*** Data lines

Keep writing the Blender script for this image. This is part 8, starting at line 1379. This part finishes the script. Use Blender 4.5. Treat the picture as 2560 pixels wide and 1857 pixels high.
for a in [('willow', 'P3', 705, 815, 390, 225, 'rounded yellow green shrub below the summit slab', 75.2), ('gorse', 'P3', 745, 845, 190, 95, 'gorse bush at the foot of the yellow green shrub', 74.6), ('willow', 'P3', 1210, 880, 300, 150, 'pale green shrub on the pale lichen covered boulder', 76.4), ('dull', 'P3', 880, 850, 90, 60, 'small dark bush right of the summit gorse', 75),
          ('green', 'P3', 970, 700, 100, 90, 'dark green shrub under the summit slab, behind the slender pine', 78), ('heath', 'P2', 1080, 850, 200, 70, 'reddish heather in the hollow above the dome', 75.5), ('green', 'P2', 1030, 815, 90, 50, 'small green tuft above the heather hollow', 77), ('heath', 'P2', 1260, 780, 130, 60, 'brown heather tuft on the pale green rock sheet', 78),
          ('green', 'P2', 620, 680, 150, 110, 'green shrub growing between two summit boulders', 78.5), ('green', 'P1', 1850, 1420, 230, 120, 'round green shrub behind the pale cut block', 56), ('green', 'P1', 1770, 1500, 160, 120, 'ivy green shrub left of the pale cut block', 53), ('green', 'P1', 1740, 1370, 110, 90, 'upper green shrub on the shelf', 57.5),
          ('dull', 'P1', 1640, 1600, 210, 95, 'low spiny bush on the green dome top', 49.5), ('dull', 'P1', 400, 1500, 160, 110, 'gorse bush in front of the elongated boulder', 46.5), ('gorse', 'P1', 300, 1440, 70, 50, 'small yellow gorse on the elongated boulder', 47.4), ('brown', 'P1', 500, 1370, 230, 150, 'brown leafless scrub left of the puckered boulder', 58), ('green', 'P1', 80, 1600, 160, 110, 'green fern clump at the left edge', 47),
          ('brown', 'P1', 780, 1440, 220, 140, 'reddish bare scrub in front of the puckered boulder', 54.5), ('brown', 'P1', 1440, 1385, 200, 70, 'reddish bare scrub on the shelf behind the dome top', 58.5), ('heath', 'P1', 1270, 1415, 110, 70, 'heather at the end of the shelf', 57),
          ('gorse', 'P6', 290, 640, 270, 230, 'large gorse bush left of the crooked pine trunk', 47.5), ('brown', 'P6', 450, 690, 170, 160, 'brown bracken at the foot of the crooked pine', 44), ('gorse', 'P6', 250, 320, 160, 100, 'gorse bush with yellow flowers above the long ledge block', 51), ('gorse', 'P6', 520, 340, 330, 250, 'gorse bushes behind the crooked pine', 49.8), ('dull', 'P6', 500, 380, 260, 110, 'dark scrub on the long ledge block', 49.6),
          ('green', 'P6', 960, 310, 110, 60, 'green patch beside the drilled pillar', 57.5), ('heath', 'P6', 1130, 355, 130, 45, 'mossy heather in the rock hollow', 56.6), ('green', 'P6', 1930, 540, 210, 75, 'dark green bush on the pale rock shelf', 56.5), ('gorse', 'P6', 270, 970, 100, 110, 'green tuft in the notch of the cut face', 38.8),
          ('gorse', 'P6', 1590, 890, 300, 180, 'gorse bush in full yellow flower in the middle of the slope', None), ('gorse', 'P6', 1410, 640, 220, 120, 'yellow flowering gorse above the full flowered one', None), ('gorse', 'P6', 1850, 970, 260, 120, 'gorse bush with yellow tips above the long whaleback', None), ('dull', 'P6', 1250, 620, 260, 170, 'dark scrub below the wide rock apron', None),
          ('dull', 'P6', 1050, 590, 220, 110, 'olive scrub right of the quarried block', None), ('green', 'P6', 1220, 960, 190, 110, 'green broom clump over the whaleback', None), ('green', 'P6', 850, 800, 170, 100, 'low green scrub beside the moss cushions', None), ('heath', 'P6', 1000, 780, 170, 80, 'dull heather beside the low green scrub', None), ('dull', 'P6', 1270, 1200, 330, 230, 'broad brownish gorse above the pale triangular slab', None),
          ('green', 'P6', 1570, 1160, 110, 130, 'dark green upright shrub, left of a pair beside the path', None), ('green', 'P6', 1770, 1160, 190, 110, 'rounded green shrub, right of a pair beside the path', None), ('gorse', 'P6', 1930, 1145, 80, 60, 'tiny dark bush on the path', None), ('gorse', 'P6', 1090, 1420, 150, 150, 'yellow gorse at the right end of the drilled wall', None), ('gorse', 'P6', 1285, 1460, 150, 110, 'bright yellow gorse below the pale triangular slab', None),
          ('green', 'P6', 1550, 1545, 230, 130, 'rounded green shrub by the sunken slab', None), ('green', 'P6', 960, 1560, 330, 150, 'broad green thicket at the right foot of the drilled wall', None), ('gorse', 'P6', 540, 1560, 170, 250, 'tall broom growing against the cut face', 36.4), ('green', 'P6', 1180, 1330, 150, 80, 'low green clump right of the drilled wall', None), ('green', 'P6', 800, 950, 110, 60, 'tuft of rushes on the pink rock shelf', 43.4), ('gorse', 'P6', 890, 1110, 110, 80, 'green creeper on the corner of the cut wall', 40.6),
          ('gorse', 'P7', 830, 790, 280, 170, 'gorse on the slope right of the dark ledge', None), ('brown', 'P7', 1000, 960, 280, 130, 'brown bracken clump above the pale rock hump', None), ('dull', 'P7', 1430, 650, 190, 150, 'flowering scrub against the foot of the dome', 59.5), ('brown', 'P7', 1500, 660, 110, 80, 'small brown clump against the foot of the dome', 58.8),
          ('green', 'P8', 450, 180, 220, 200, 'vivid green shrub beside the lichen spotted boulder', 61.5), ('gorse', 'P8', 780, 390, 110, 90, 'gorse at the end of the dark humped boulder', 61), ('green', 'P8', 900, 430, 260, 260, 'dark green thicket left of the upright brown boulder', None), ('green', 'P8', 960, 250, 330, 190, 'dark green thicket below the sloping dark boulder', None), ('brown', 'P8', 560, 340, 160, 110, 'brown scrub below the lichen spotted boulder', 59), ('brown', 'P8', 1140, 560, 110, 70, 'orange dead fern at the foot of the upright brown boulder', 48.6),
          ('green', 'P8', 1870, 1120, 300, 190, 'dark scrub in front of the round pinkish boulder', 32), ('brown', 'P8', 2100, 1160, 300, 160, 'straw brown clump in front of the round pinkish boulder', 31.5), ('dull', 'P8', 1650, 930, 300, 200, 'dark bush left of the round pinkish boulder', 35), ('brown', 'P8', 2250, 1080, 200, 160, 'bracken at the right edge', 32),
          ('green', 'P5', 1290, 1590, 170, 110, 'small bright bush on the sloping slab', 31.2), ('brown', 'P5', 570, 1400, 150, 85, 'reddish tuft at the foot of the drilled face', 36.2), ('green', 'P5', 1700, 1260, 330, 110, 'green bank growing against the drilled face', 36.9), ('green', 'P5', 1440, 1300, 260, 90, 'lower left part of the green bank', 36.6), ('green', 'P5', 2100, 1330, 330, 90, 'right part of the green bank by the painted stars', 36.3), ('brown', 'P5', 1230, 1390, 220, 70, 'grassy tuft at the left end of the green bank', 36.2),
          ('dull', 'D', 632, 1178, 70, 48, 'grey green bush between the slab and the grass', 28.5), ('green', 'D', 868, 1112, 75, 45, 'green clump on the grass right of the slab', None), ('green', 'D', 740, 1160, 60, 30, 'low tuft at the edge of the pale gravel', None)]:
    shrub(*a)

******

Copy all data exactly, start to finish.

Keep writing the Blender script for this image. This is part 8, starting at line 1379. This part finishes the script. Use Blender 4.5. Treat the picture as 2560 pixels wide and 1857 pixels high.
for a in [('willow', 'P3', 705, 815, 390, 225, 'rounded yellow green shrub below the summit slab', 75.2), ('gorse', 'P3', 745, 845, 190, 95, 'gorse bush at the foot of the yellow green shrub', 74.6), ('willow', 'P3', 1210, 880, 300, 150, 'pale green shrub on the pale lichen covered boulder', 76.4), ('dull', 'P3', 880, 850, 90, 60, 'small dark bush right of the summit gorse', 75),
          ('green', 'P3', 970, 700, 100, 90, 'dark green shrub under the summit slab, behind the slender pine', 78), ('heath', 'P2', 1080, 850, 200, 70, 'reddish heather in the hollow above the dome', 75.5), ('green', 'P2', 1030, 815, 90, 50, 'small green tuft above the heather hollow', 77), ('heath', 'P2', 1260, 780, 130, 60, 'brown heather tuft on the pale green rock sheet', 78),
          ('green', 'P2', 620, 680, 150, 110, 'green shrub growing between two summit boulders', 78.5), ('green', 'P1', 1850, 1420, 230, 120, 'round green shrub behind the pale cut block', 56), ('green', 'P1', 1770, 1500, 160, 120, 'ivy green shrub left of the pale cut block', 53), ('green', 'P1', 1740, 1370, 110, 90, 'upper green shrub on the shelf', 57.5),
          ('dull', 'P1', 1640, 1600, 210, 95, 'low spiny bush on the green dome top', 49.5), ('dull', 'P1', 400, 1500, 160, 110, 'gorse bush in front of the elongated boulder', 46.5), ('gorse', 'P1', 300, 1440, 70, 50, 'small yellow gorse on the elongated boulder', 47.4), ('brown', 'P1', 500, 1370, 230, 150, 'brown leafless scrub left of the puckered boulder', 58), ('green', 'P1', 80, 1600, 160, 110, 'green fern clump at the left edge', 47),
          ('brown', 'P1', 780, 1440, 220, 140, 'reddish bare scrub in front of the puckered boulder', 54.5), ('brown', 'P1', 1440, 1385, 200, 70, 'reddish bare scrub on the shelf behind the dome top', 58.5), ('heath', 'P1', 1270, 1415, 110, 70, 'heather at the end of the shelf', 57),
          ('gorse', 'P6', 290, 640, 270, 230, 'large gorse bush left of the crooked pine trunk', 47.5), ('brown', 'P6', 450, 690, 170, 160, 'brown bracken at the foot of the crooked pine', 44), ('gorse', 'P6', 250, 320, 160, 100, 'gorse bush with yellow flowers above the long ledge block', 51), ('gorse', 'P6', 520, 340, 330, 250, 'gorse bushes behind the crooked pine', 49.8), ('dull', 'P6', 500, 380, 260, 110, 'dark scrub on the long ledge block', 49.6),
          ('green', 'P6', 960, 310, 110, 60, 'green patch beside the drilled pillar', 57.5), ('heath', 'P6', 1130, 355, 130, 45, 'mossy heather in the rock hollow', 56.6), ('green', 'P6', 1930, 540, 210, 75, 'dark green bush on the pale rock shelf', 56.5), ('gorse', 'P6', 270, 970, 100, 110, 'green tuft in the notch of the cut face', 38.8),
          ('gorse', 'P6', 1590, 890, 300, 180, 'gorse bush in full yellow flower in the middle of the slope', None), ('gorse', 'P6', 1410, 640, 220, 120, 'yellow flowering gorse above the full flowered one', None), ('gorse', 'P6', 1850, 970, 260, 120, 'gorse bush with yellow tips above the long whaleback', None), ('dull', 'P6', 1250, 620, 260, 170, 'dark scrub below the wide rock apron', None),
          ('dull', 'P6', 1050, 590, 220, 110, 'olive scrub right of the quarried block', None), ('green', 'P6', 1220, 960, 190, 110, 'green broom clump over the whaleback', None), ('green', 'P6', 850, 800, 170, 100, 'low green scrub beside the moss cushions', None), ('heath', 'P6', 1000, 780, 170, 80, 'dull heather beside the low green scrub', None), ('dull', 'P6', 1270, 1200, 330, 230, 'broad brownish gorse above the pale triangular slab', None),
          ('green', 'P6', 1570, 1160, 110, 130, 'dark green upright shrub, left of a pair beside the path', None), ('green', 'P6', 1770, 1160, 190, 110, 'rounded green shrub, right of a pair beside the path', None), ('gorse', 'P6', 1930, 1145, 80, 60, 'tiny dark bush on the path', None), ('gorse', 'P6', 1090, 1420, 150, 150, 'yellow gorse at the right end of the drilled wall', None), ('gorse', 'P6', 1285, 1460, 150, 110, 'bright yellow gorse below the pale triangular slab', None),
          ('green', 'P6', 1550, 1545, 230, 130, 'rounded green shrub by the sunken slab', None), ('green', 'P6', 960, 1560, 330, 150, 'broad green thicket at the right foot of the drilled wall', None), ('gorse', 'P6', 540, 1560, 170, 250, 'tall broom growing against the cut face', 36.4), ('green', 'P6', 1180, 1330, 150, 80, 'low green clump right of the drilled wall', None), ('green', 'P6', 800, 950, 110, 60, 'tuft of rushes on the pink rock shelf', 43.4), ('gorse', 'P6', 890, 1110, 110, 80, 'green creeper on the corner of the cut wall', 40.6),
          ('gorse', 'P7', 830, 790, 280, 170, 'gorse on the slope right of the dark ledge', None), ('brown', 'P7', 1000, 960, 280, 130, 'brown bracken clump above the pale rock hump', None), ('dull', 'P7', 1430, 650, 190, 150, 'flowering scrub against the foot of the dome', 59.5), ('brown', 'P7', 1500, 660, 110, 80, 'small brown clump against the foot of the dome', 58.8),
          ('green', 'P8', 450, 180, 220, 200, 'vivid green shrub beside the lichen spotted boulder', 61.5), ('gorse', 'P8', 780, 390, 110, 90, 'gorse at the end of the dark humped boulder', 61), ('green', 'P8', 900, 430, 260, 260, 'dark green thicket left of the upright brown boulder', None), ('green', 'P8', 960, 250, 330, 190, 'dark green thicket below the sloping dark boulder', None), ('brown', 'P8', 560, 340, 160, 110, 'brown scrub below the lichen spotted boulder', 59), ('brown', 'P8', 1140, 560, 110, 70, 'orange dead fern at the foot of the upright brown boulder', 48.6),
          ('green', 'P8', 1870, 1120, 300, 190, 'dark scrub in front of the round pinkish boulder', 32), ('brown', 'P8', 2100, 1160, 300, 160, 'straw brown clump in front of the round pinkish boulder', 31.5), ('dull', 'P8', 1650, 930, 300, 200, 'dark bush left of the round pinkish boulder', 35), ('brown', 'P8', 2250, 1080, 200, 160, 'bracken at the right edge', 32),
          ('green', 'P5', 1290, 1590, 170, 110, 'small bright bush on the sloping slab', 31.2), ('brown', 'P5', 570, 1400, 150, 85, 'reddish tuft at the foot of the drilled face', 36.2), ('green', 'P5', 1700, 1260, 330, 110, 'green bank growing against the drilled face', 36.9), ('green', 'P5', 1440, 1300, 260, 90, 'lower left part of the green bank', 36.6), ('green', 'P5', 2100, 1330, 330, 90, 'right part of the green bank by the painted stars', 36.3), ('brown', 'P5', 1230, 1390, 220, 70, 'grassy tuft at the left end of the green bank', 36.2),
          ('dull', 'D', 632, 1178, 70, 48, 'grey green bush between the slab and the grass', 28.5), ('green', 'D', 868, 1112, 75, 45, 'green clump on the grass right of the slab', None), ('green', 'D', 740, 1160, 60, 30, 'low tuft at the edge of the pale gravel', None)]:
    shrub(*a)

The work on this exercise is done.